Cinnamon French Presses and Ideas

They say it's supposed to snow here. And the southern-like panic of snatching up eggs, milk and bread makes me smile. When I was growing up in Indiana this kind of snow threat just meant you put on an extra sweat shirt to wait for the school bus.

I will utilize my new french press today. And I will put cinnamon in it. And I will listen to the Avett Brothers and write. I have liked getting up early lately just to write and listen to music and read.

What a beautiful start to my last semester.

I have been thinking about what I want to accomplish this semester, and have been asked by a few close friends the question, "What will this semester look like for you?" So here is part of it, folks:

I had dinner with new friends the other night.

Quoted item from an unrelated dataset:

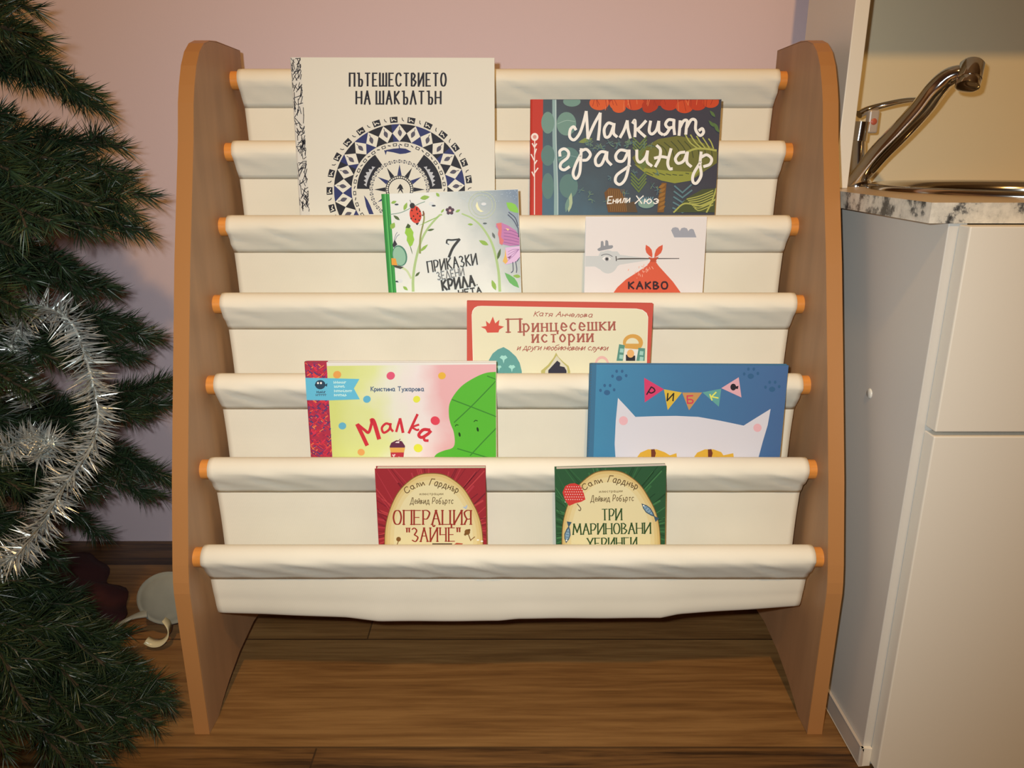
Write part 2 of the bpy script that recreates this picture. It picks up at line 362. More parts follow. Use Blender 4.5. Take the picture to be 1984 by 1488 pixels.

We ate and played a game and laughed. This is a large part of what I want to do. To never eat alone if I can help it, to make new friends and to laugh.

To take naps with my cat. She's still a kitten and has beautiful amber eyes and a mane like a lion. Eleanor Roosevelt, or Ellie for short, is quite the cuddler and I plan to utilize this for as long as possible.

Write. No pressures, just writing because it calms me down and helps to make sense of things. I am discovering that this is basically going to be a crucial part of the rest of my life and I want to use it to be honest with myself and to possibly create a sort of change in the world. No idea what this will look like, but it will be done.

Spend next to nothing. Live simply. Right now I don't have much choice in the matter, as I am flat broke. But I think this could be a lifestyle I could embrace. I think it will be hard, but I know it will involve good things like home cooked meals and making coffee for friends instead of buying it at Starbucks. I have a theory about how simplicity with money can lead to a lot more creativity and, in turn, community.

Which brings me to the next part of what my semester will look like. Community. Clearly you recognize the importance this has to me. And this last semester I lost that importance. Whatever extenuating circumstances might have influenced this, it does not matter. There is a group of people here that wont be able to escape the lovin I have to give. Sorry- it will be irresistible. And it will be communal.

Doing new things. Learning new things. Like how to do taxes and make furniture. The kind of things that adults learn. And since I'm turning 25 and will finally accept that I am an adult, I figure I should embrace some of these things. And maybe some of the things I want to learn are not necessities, but come on- they will be fun. Among these learning things will be how to cook better, how to do graffiti art, learn Spanish and how to make things like air fresheners and cleaning supplies naturally (the liberal environmentalist in me is screaming to be let loose). The list is still forming, but don't you worry- I will let you know when it is complete.

Effect change. I have absolutely no clue on how to do this dramatically so I will start slowly by just being kind to everyone. Even the people that don't like me. Even the ones that I don't agree with. I also want to get involved with some more social justice oriented groups and the ministry that feeds East Clevelanders every Saturday morning. I want to use my art more- so be looking for posts about trying to get you to buy some of my work to benefit some cause. Here is one that you can utilize in the meantime. I didn't create this art, but my pals the Steffenhagens are doing a very brave and beautiful thing by adopting a child from Ethiopia. Please consider supporting them.

Okay- my cinnamon french press coffee has been finished and I have goals to meet.

I love you all.

Jaime

Currently listening to: The Mountain Goats
Currently reading: Across the Spectrum by Boyd and Eddy


1 comment:

bright as yellow said...

i like your day too jaime. i would only like our days better if that press was shared. but i know in time, this too shall happen. love to you, across the clouds, through the snow and landing between you and that adorably named kitten of yours.